Alboin left a strong guard in Friuli, and Paul’s ancestor among them, under Gisulf his nephew, and Marphrais or master of the horse, who now became duke of Friuli and warden of the marches, bound to prevent the Avars following them into their new abode. Then the human deluge spread itself slowly over the Lombard plains. None fought with them, and none gainsaid; for all the land was waste. The plague of three years before, and the famine which followed it had, says Paul, reduced the world into primæval silence. The villages had no inhabitants but dogs; the sheep were pasturing without a shepherd; the wild birds swarmed unhurt about the fields. The corn was springing self-sown under the April sun, the vines sprouting unpruned, the lucerne fields unmown, when the great Lombard people flowed into that waste land, and gave to it their own undying name.

The scanty population, worn out with misery, fled to rocks and islands in the lakes, and to the seaport towns; but they seem to have found the Lombards merciful masters, and bowed their necks meekly to the inevitable yoke. The towns alone seem to have offered resistance. Pavia Alboin besieged three years, and could not take. He swore some wild oath of utter destruction to all within, and would have kept it. At last they capitulated. As Alboin rode in at St. John’s gate, his horse slipped up; and could not rise, though the grooms beat him with their lance-butts. A ghostly fear came on the Lombards. ‘Remember, lord king, thy cruel oath, and cancel it; for there are Christian folk in the city.’ Alboin cancelled his oath, and the horse rose at once. So Alboin spared the people of Pavia, and entered the palace of old Dietrich the Ostrogoth, as king of Italy, as far as the gates of Rome and Ravenna.
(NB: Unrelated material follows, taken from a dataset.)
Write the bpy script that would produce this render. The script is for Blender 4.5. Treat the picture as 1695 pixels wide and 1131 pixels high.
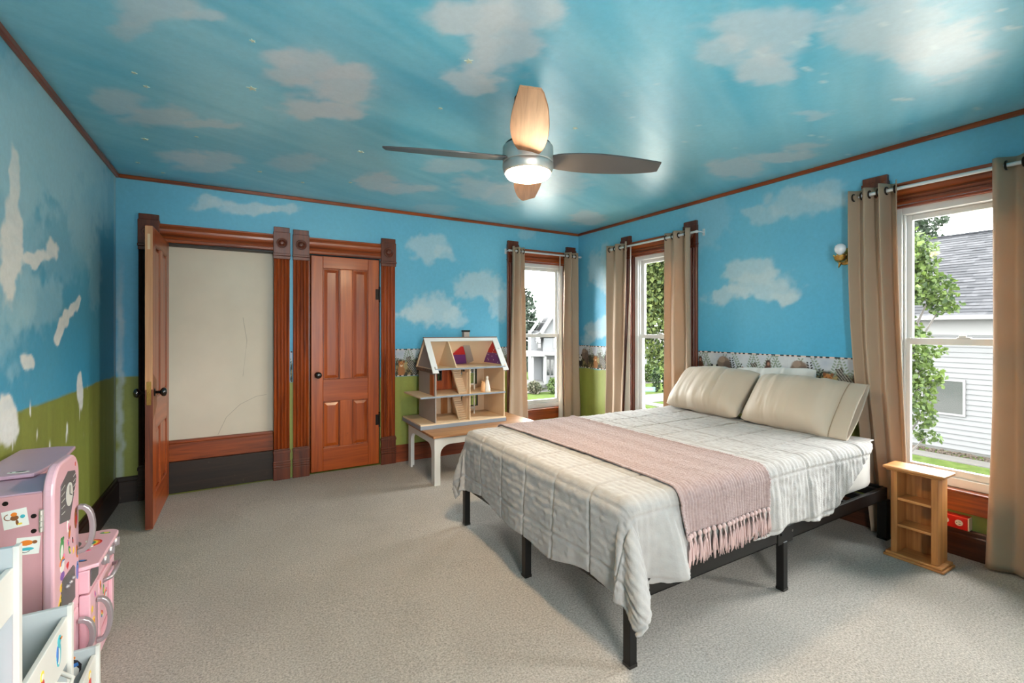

And what was his end? Such an end as he deserved; earned and worked out for himself. A great warrior, he had destroyed many nations, and won a fair land. A just and wise governor, he had settled North Italy on some rough feudal system, without bloodshed or cruelty. A passionate savage, he died as savages deserve to die. You recollect Rosamund his Gepid bride? In some mad drinking-bout (perhaps cherishing still his old hatred of her family) he sent her her father’s skull full of wine, and bade her drink before all. She drank, and had her revenge.

The story has become world-famous from its horror: but I suppose I must tell it you in its place.—How she went to Helmichis the shield-bearer, and he bade her get Peredeo the Kemper-man to do the deed: and how Peredeo intrigued with one of her bower-maidens, and how Rosamund did a deed of darkness, and deceived Peredeo; and then said to him, I am thy mistress; thou must slay thy master, or thy master thee. And how he, like Gyges in old Herodotus’s tale, preferred to survive; and how Rosamund bound the king’s sword to his bedstead as he slept his mid-day sleep, and Peredeo did the deed; and how Alboin leapt up, and fought with his footstool, but in vain. And how, after he was dead, Rosamund became Helmichis’ leman, as she had been Peredeo’s, and fled with him to Ravenna, with all the treasure and Alpswintha, Alboin’s daughter by the Frankish wife; and how Longinus the exarch persuaded her to poison Helmichis, and marry him; and how she gave Helmichis the poisoned cup as he came out of the bath, and he saw by the light of her wicked eyes that it was poison, and made her drink the rest; and so they both fell dead. And then how Peredeo and the treasure were sent to the Emperor at Constantinople; and how Peredeo slew a great lion in the theatre; and how Tiberius, when he saw that he was so mighty a man of his hands, bade put his eyes out; and how he hid two knives in his sleeves, and slew with them two great chamberlains of the Emperor; and so died, like Samson, says old Paul, having got good weregeld for the loss of his eyes—a man for either eye.

And old Narses died at Rome, at a great age; and they wrapt him in lead, and sent him to Byzant with all his wealth. But some say that while he was still alive, he hid his wealth in a great cistern, and slew all who knew of it save one old man, and swore him never to reveal the place. But after Narses’ death that old man went to Constantinople to Tiberius the Cæsar, and told him how he could not die with that secret on his mind; and so Tiberius got all the money, so much that it took many days to carry away, and gave it all to the poor, as was his wont.

A myth—a fable: but significant, as one more attempt to answer the question of all questions in a Teuton’s mind—What had become of the Nibelungen hoard? What had become of all the wealth of Rome?